Round two with Pippa Taylor, exec chef of Strings
Favorite childhood food memory: My parents took me to Venice when I was young, and I bravely ordered a bowl of mussels, which I'd never tried, but I wanted to prove how grown up I was. My parents warned me that I might not like them, but moments later, I was up to my elbows in garlicky broth and mussel shells, my face lit up from the meal. I was hooked. Then, when I was eight or so, my parents took me to Ciao Baby!, a restaurant in Denver that's now closed. Noel Cunningham gave me my first tour of a professional kitchen. He treated me like a respected colleague, showing me the pizza oven and letting me make my own Italian soda and dessert. I felt so special, and I've had a special connection to the Cunninghams and Strings ever since.
Favorite junk food: I'll never say no to a big bag of salt-and-vinegar chips, or Velveeta shells and cheese. Don't judge.
Favorite dish on your menu: We just launched our summer menu, and I'm most excited about the pan-seared scallops with popcorn purée, smoked pistachios, mushrooms, leeks and saba. When you try the popcorn that the seared scallops sit on, you can't quite place where the nutty flavor comes from, which is the point: The whole dish comes together in such a beautiful, balanced way.
Biggest menu bomb: I made the mistake of trying to change our really popular huevos rancheros into a breakfast burrito for Sunday brunch. The ingredients were exactly the same -- green chile, potatoes, sausage, eggs, pico de gallo and tomatillo salsa -- but we wrapped them all in a tortilla. The menu was published before we had tried it on our diners, and we had a major backlash. We had so many customers upset by the change -- leaving comment cards and giving our servers a hard time -- that we ended up changing it back to its original incarnation. Lesson learned: If it ain't broke, don't fix it.
Rules of conduct in your kitchen: Respect.

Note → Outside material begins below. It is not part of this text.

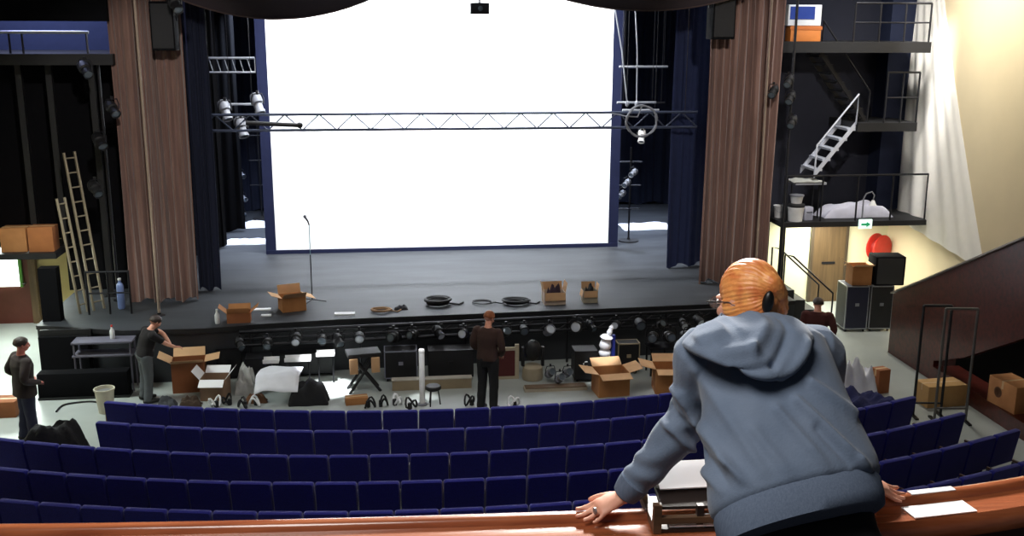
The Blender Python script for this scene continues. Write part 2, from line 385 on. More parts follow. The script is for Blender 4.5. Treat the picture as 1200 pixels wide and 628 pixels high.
bar('second pale bar down in the wing on the platform side', 5.75, 6.75, 25.4, 5.05, steel)
bar('pale bar just above the cable ring beside the screen', 5.78, 6.7, 24.9, 4.9, steel)
bar('thin dark bar behind the cable ring', 6.0, 7.2, 26.2, 4.98, darkmetal, r=.02)

def frame_to(d):      # matrix whose -Z... +Y looks along d
    d = V(d).normalized(); return d.to_track_quat('Y', 'Z').to_matrix()
def lantern(label, loc, aim, s=1.0, group=None, body=black, kind='profile', lens=lensm, name='stage_lantern'):
    t = thing(name, label, 'stage light', loc, group=group)
    m = frame_to(aim); c = V((0, 0, 0)); D = m @ V((0, 1, 0)); rot = m @ Matrix.Rotation(R(-90), 3, 'X')
    if kind == 'profile':
        g = G().lathe([(.06, -.22), (.10, -.20), (.115, -.12), (.115, -.02), (.085, 0), (.085, .12), (.1, .14), (.1, .19), (.088, .19), (.088, .15)], n=16, rot=rot)
        lp = [(.001, .155), (.05, .165), (.088, .155)]
    else:
        g = G().lathe([(.05, -.2), (.09, -.18), (.12, -.05), (.12, .12), (.105, .12), (.105, .08)], n=16, rot=rot)
        lp = [(.001, .085), (.06, .1), (.104, .085)]
    g.v = [v * s for v in g.v]; g.build('housing', body, t)
    g = G().lathe(lp, n=16, rot=rot); g.v = [v * s for v in g.v]; g.build('lens', lens, t)
    X = m @ V((1, 0, 0))
    g = G().tube([v * s for v in (X * .13, X * .135 + V((0, 0, .1)), X * .1 + V((0, 0, .2)), -X * .1 + V((0, 0, .2)), -X * .135 + V((0, 0, .1)), -X * .13)], .012 * s, 6)
    g.build('yoke', darkmetal, t)
    G().box(V((0, 0, .225)) * s, (.05 * s, .05 * s, .07 * s)).build('clamp', darkmetal, t)
    return t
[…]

Be respectful and earn respect. I'm also obsessed with maintaining a clean kitchen. How clean a kitchen is reflects how organized the staff is -- as well as how much they care about their surroundings. Service moves smoother in a clean and orderly kitchen, and it trains cooks to be accountable for themselves and their stations. Cleaning, all the time, no matter how busy you are, is one of the first fundamentals I teach each new kitchen employee.
What's never in your kitchen? Pre-made, frozen or ready-to-eat food. Strings is a scratch-made kitchen, where we make absolutely everything, and I think our diners can taste the difference. We won't use any pre-made stocks, pre-made demi-glace, soup mix, or dressing mix. I won't even let my cooks use bottled sriracha -- we make our own version. Everything we do, we do from square one, so we know the quality is top-notch.